An assortment of free-thinking and extremely gifted artists began to embrace the shunning of jazz and, once again, similar to the acid jazz scene, infused other sounds from grime to jungle to formulate a development collectively known as “the UK jazz invasion.” Although this term probably doesn’t do these extravagant musicians justice, the DIY ethos which they ensue can only be heralded as an infiltration on British culture; most notably in the capital, where venues like Vortex in Dalston and Total Refreshment Centre in Stoke Newington have burst into life and are regularly packed to the rafters with like-minded fanatics.

The talented Ezra Collective (pictured above), Zara McFarlane, Shabaka Hutchings, Nubya Garcia (via scene staple Jazz Re:freshed), and the soulful melancholic delight of Yussef Kamaal (if you haven’t already, check out the mesmeric Black Focus LP) have regularly been given focused attention on the airwaves, most prominently on the online radio station NTS and BBC 6 Music—in particular Gilles Peterson’s Saturday afternoon show, which has resulted in copious amounts of interest, integration and popularity.

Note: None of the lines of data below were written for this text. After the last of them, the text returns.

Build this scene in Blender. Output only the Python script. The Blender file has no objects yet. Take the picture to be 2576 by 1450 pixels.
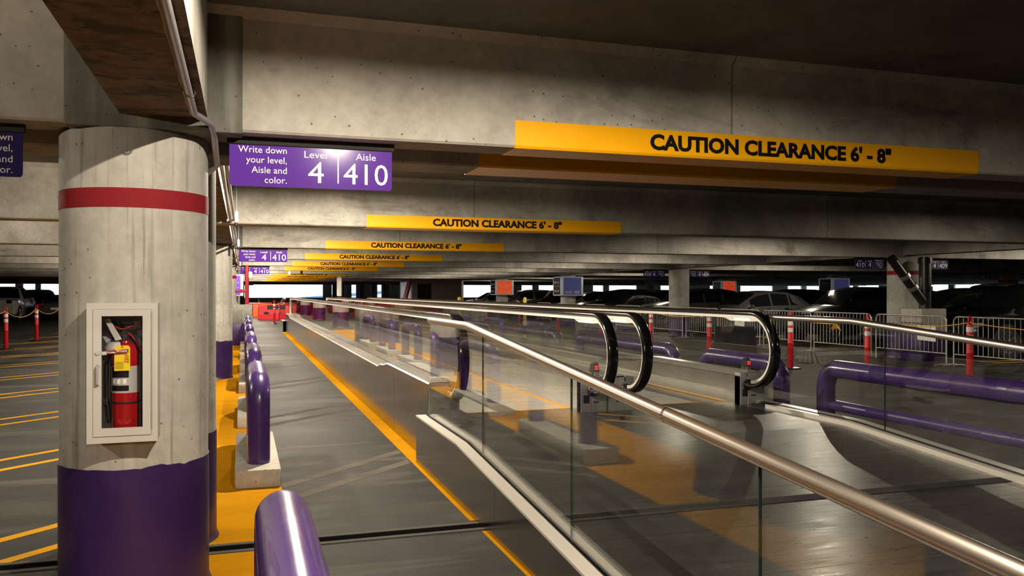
import bpy, bmesh, math, random
from mathutils import Vector, Matrix

random.seed(7)
scene = bpy.context.scene
C = scene.collection
R = math.radians
PI = math.pi

# ------------------------------------------------------------------ camera
cam_d = bpy.data.cameras.new('camera')
cam = bpy.data.objects.new('camera', cam_d)
C.objects.link(cam)
cam.location = (0, 0, 1.58)
cam.rotation_euler = (R(90), 0, R(-17.93))
cam_d.sensor_width = 36
cam_d.lens = 36 * 2095 / 2576
cam_d.shift_y = 11 / 2576
cam_d.clip_end = 400
scene.camera = cam

# ------------------------------------------------------------------ world, exposure
world = bpy.data.worlds.new('world')
scene.world = world
world.use_nodes = True
wn = world.node_tree.nodes
wn['Background'].inputs[0].default_value = (0.80, 0.92, 1.0, 1)
wn['Background'].inputs[1].default_value = 3.2
vs = scene.view_settings
vs.view_transform = 'Standard'
vs.look = 'None'
vs.exposure = 0.0
vs.gamma = 1
vs.use_curve_mapping = False
cy = scene.cycles
cy.use_denoising = True
cy.max_bounces = 7
cy.diffuse_bounces = 4
cy.glossy_bounces = 4
cy.transparent_max_bounces = 20
cy.transmission_bounces = 4
cy.sample_clamp_indirect = 3.0
cy.caustics_reflective = False
cy.caustics_refractive = False
cy.blur_glossy = 0.5

LAMP_COL = (1.0, 0.86, 0.66)
LAMP_W = 480.0                      # brightest row, over the walkway's left side

# ------------------------------------------------------------------ mesh helpers


class MB:
    """collects shapes and links them as one mesh object"""

    def __init__(s):
        s.bm = bmesh.new()

    def raw(s, verts, faces, mi=0):
        vs_ = [s.bm.verts.new(v) for v in verts]
        out = []
        for f in faces:
            try:
                fc = s.bm.faces.new([vs_[i] for i in f])
                fc.material_index = mi
                out.append(fc)
            except ValueError:
                pass
        return vs_, out

    def box(s, x0, x1, y0, y1, z0, z1, bev=0.0, seg=2, mi=0):
        v, f = s.raw([(x0, y0, z0), (x1, y0, z0), (x1, y1, z0), (x0, y1, z0), (x0, y0, z1), (x1, y0, z1), (x1, y1, z1), (x0, y1, z1)],
                     [(0, 3, 2, 1), (4, 5, 6, 7), (0, 1, 5, 4), (1, 2, 6, 5), (2, 3, 7, 6), (3, 0, 4, 7)], mi)
        if bev > 0:
            es = list({e for fc in f for e in fc.edges})
            bmesh.ops.bevel(s.bm, geom=es, offset=bev, segments=seg, profile=0.5, affect='EDGES')
        return s

    def prism(s, pts, axis, a, b, mi=0):
        """polygon pts (u,v) extruded along an axis: x -> (y,z), y -> (x,z), z -> (x,y)"""
        def P(u, v, w):
            return (w, u, v) if axis == 'x' else (u, w, v) if axis == 'y' else (u, v, w)
        n = len(pts)
        V = [P(u, v, a) for u, v in pts] + [P(u, v, b) for u, v in pts]
        F = [tuple(range(n)), tuple(range(2 * n - 1, n - 1, -1))]
        F += [(i, (i + 1) % n, n + (i + 1) % n, n + i) for i in range(n)]
        s.raw(V, F, mi)
        return s

    def ring_loft(s, rings, closed=False, caps=True, mi=0):
        n = len(rings[0])
        V = [p for r in rings for p in r]
        F = []
        m = len(rings)
        for i in range(m if closed else m - 1):
            j = (i + 1) % m
            for k in range(n):
                k2 = (k + 1) % n
                F.append((i * n + k, i * n + k2, j * n + k2, j * n + k))
        if caps and not closed:
            F.append(tuple(range(n - 1, -1, -1)))
            F.append(tuple((m - 1) * n + k for k in range(n)))
        s.raw(V, F, mi)
        return s

    def tube(s, pts, r, n=12, caps=True, closed=False, ry=None):
        pts = [Vector(p) for p in pts]
        m = len(pts)
        tang = []
        for i in range(m):
            if closed:
                t = pts[(i + 1) % m] - pts[i - 1]
            else:
                t = pts[min(i + 1, m - 1)] - pts[max(i - 1, 0)]
            tang.append(t.normalized())
        up = Vector((0, 0, 1)) if abs(tang[0].z) < 0.9 else Vector((1, 0, 0))
        nrm = (up - tang[0] * up.dot(tang[0])).normalized()
        rings = []
        for i in range(m):
            t = tang[i]
            nrm = (nrm - t * nrm.dot(t)).normalized()
            b = t.cross(nrm)
            rr = r[i] if isinstance(r, (list, tuple)) else r
            rb = rr if ry is None else ry
            rings.append([pts[i] + nrm * (rr * math.cos(2 * PI * k / n)) + b * (rb * math.sin(2 * PI * k / n)) for k in range(n)])
        s.ring_loft(rings, closed, caps)
        return s

    def ribbon(s, pts, hw, ht, side=(1, 0, 0), rnd=False):
        """box or rounded section swept along a path; side is the wide direction"""
        pts = [Vector(p) for p in pts]
        sd = Vector(side).normalized()
        m = len(pts)
        rings = []
        if rnd:
            prof = [(math.copysign(abs(math.cos(a)) ** 0.55, math.cos(a)), math.copysign(abs(math.sin(a)) ** 0.55, math.sin(a))) for a in [2 * PI * k / 12 for k in range(12)]]
        else:
            prof = [(-1, -1), (1, -1), (1, 1), (-1, 1)]
        for i in range(m):
            t = (pts[min(i + 1, m - 1)] - pts[max(i - 1, 0)]).normalized()
            nn = t.cross(sd).normalized()
            rings.append([pts[i] + sd * (hw * u) + nn * (ht * v) for u, v in prof])
        s.ring_loft(rings)
        return s

    def cyl(s, p0, p1, r, r1=None, n=20):
        return s.tube([p0, p1], [r, r if r1 is None else r1], n)

    def lathe(s, prof, c=(0, 0, 0), n=32, caps=True, a0=0.0, a1=2 * PI):
        full = abs(a1 - a0 - 2 * PI) < 1e-6
        cnt = n if full else n + 1
        V = []
        for r_, z_ in prof:
            for k in range(cnt):
                a = a0 + (a1 - a0) * k / n
                V.append((c[0] + r_ * math.cos(a), c[1] + r_ * math.sin(a), c[2] + z_))
        F = []
        for i in range(len(prof) - 1):
            for k in range(n):
                k2 = (k + 1) % cnt
                F.append((i * cnt + k, i * cnt + k2, (i + 1) * cnt + k2, (i + 1) * cnt + k))
        if caps and full:
            F.append(tuple(range(cnt - 1, -1, -1)))
            F.append(tuple((len(prof) - 1) * cnt + k for k in range(cnt)))
        s.raw(V, F)
        return s

    def xf(s, M):
        bmesh.ops.transform(s.bm, matrix=M, verts=s.bm.verts[:])
        return s

    def mesh(s, name, mats, smooth=40):
        bm = s.bm
        bmesh.ops.remove_doubles(bm, verts=bm.verts[:], dist=1e-6)
        bmesh.ops.recalc_face_normals(bm, faces=bm.faces[:])
        if smooth:
            for f in bm.faces:
                f.smooth = True
            lim = R(smooth)
            for e in bm.edges:
                if len(e.link_faces) != 2 or e.calc_face_angle(9) > lim:
                    e.smooth = False
        me = bpy.data.meshes.new(name)
        bm.to_mesh(me)
        bm.free()
        for m in (mats if isinstance(mats, (list, tuple)) else [mats]):
            me.materials.append(m)
        return me


OFF = {}


def thing(name, label, cat, loc=(0, 0, 0), rz=0.0, group=None):
    o = bpy.data.objects.new(name, None)
    C.objects.link(o)
    o.empty_display_size = 0.1
    o.location = loc
    o.rotation_euler = (0, 0, rz)
    o['label'] = label
    o['category'] = cat
    if group:
        o['group'] = group
    OFF[o.name] = Vector(loc)
    return o


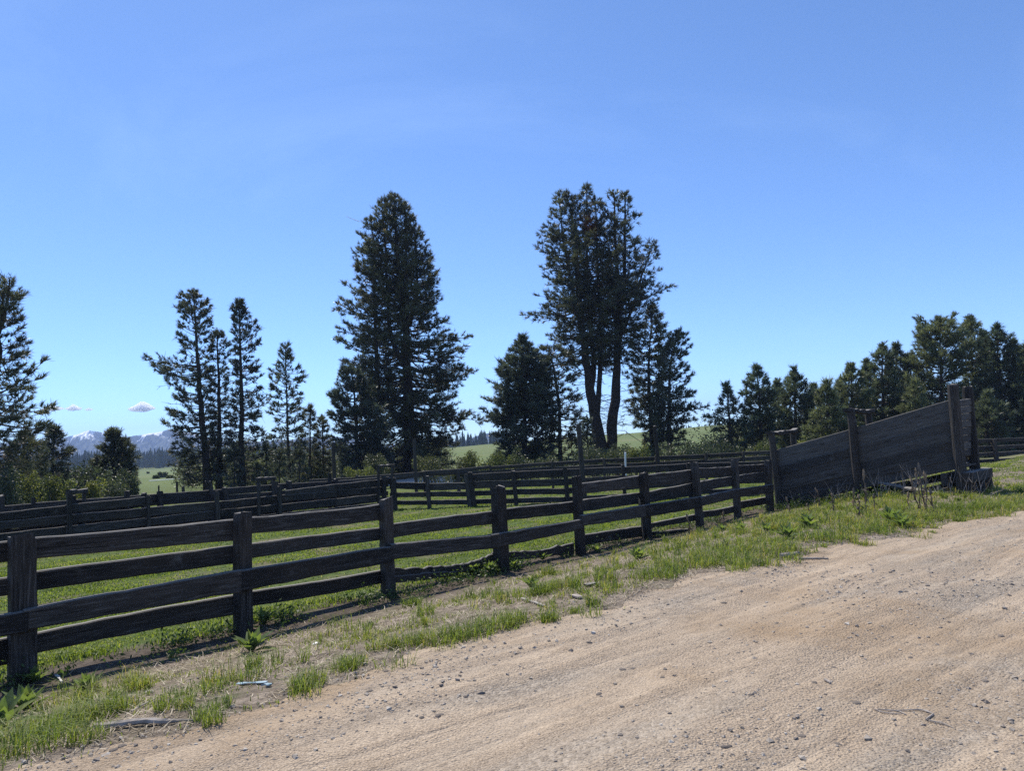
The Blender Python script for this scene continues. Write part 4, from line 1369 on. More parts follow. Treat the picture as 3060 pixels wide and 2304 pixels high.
conifer("fir_tree", "ragged dark companion tree against the right side of the twin-trunked pine", 53,
        [st(K7, [(912, 1540), (895, 1250), (882, 1000), (905, 700)], .22, .02)],
        ol(K7, [(695, 890, 930), (760, 865, 985), (830, 790, 1010), (900, 770, 1010), (1000, 745, 1010), (1100, 745, 1010), (1200, 760, 1010), (1300, 790, 1010), (1400, 830, 1000), (1450, 850, 990)]),
        K7(0, 1450)[1], dens=1.6, inner=.2, tuft=.26, seed=17, gap=.05, droop=.2, nb=7, whorl=.36, rmin=.6)
conifer("fir_tree", "spreading light-edged fir right of the ragged companion tree", 49,
        [st(K7, [(1000, 1540), (993, 1250), (1000, 1000), (1050, 830)], .18, .02)],
        ol(K7, [(822, 1035, 1062), (860, 1000, 1098), (920, 960, 1115), (1000, 930, 1095), (1080, 910, 1120), (1150, 900, 1165), (1230, 900, 1180), (1290, 900, 1192), (1340, 910, 1115), (1410, 930, 1100)]),
        K7(0, 1450)[1], M_FIR, dens=1.5, inner=.2, tuft=.24, seed=18, gap=.06, up=.5, nb=7, whorl=.36, rmin=.6)
# left group
conifer("lodgepole_pine", "tallest of the slender pines at left, one long limb reaching out to its left", 42,
        [st(K5, [(1482, 1640), (1430, 1000), (1402, 600), (1375, 168)], .22, .02)],
        ol(K5, [(165, 1360, 1400), (215, 1245, 1440), (260, 1245, 1510), (300, 1190, 1530), (360, 1235, 1520), (420, 1255, 1495), (490, 1215, 1500), (560, 1255, 1500), (640, 1205, 1490), (720, 1140, 1490), (780, 1170, 1490),
                (850, 1165, 1500), (920, 1190, 1510), (1000, 1225, 1520), (1080, 1140, 1530), (1200, 1175, 1540), (1300, 1180, 1550), (1400, 1190, 1560), (1490, 1250, 1560)]),
        K5(0, 1500)[1], dens=1.25, tuft=.23, blade_w=.05, seed=21, gap=.05, nb=7, up=.45, extra=[(*K5(1400, 700), *K5(1022, 640)), (*K5(1400, 700), *K5(1090, 690))], dead_below=(K5(0, 1450)[1], K5(0, 700)[1], 30), whorl=.4)
conifer("lodgepole_pine", "shorter slender pine between the two taller ones at left", 43,
        [st(K5, [(1562, 1640), (1556, 900), (1545, 448)], .17, .02)],
        ol(K5, [(445, 1535, 1560), (480, 1515, 1610), (560, 1470, 1640), (650, 1465, 1640), (800, 1455, 1635), (950, 1470, 1640), (1100, 1480, 1640), (1300, 1490, 1640), (1450, 1500, 1610)]),
        K5(0, 1450)[1], dens=1.3, tuft=.23, seed=22, gap=.05, nb=7, up=.4, dead_below=(K5(0, 1450)[1], K5(0, 700)[1], 25))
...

No one sums-up the success story more than Moses Boyd though—a relatively unknown drumming prodigy from Catford, whose love of grime and Miles Davis has made him the catalyst of this jazz revival (he also won Best Jazz Act at this year’s MOBO Awards). Since being featured on Four Tet’s Boiler Room set back in 2015, the youngster has gone from obscurity into fully-fledged torchbearer. The release of his Journey To The Mountain Of Forever album with saxophonist Binker Golding (an homage to the spiritual jazz awakening of John Coltrane and Pharoah Sanders) is a true masterpiece in musical stimulation and also features British jazz stalwarts Evan Parker and Byron Wallen, themselves true pioneering artists in every sense of the word. In truth, 2017 has been the renaissance year for the movement. Jazz is no longer perceived as an anorak genre, but rather a progressive and fundamentally cool style of music that is rich with opportunities and directions. More and more artists are taking the diversion towards jazz, as demonstrated by the recent collab between grime MC Mez and Kamaal Williams (one half of Yussef Kamaal), and more are widely expected to follow in 2018 and beyond.

What’s important now is that the whole culture has a backbone and a foundation built by the artists and not by labels; they built this themselves, which translates ultimately to the reduction of failure and demise. There is no pressure, no burden—just imaginative, organic music designed for the listener that is every bit entertaining as it is educational.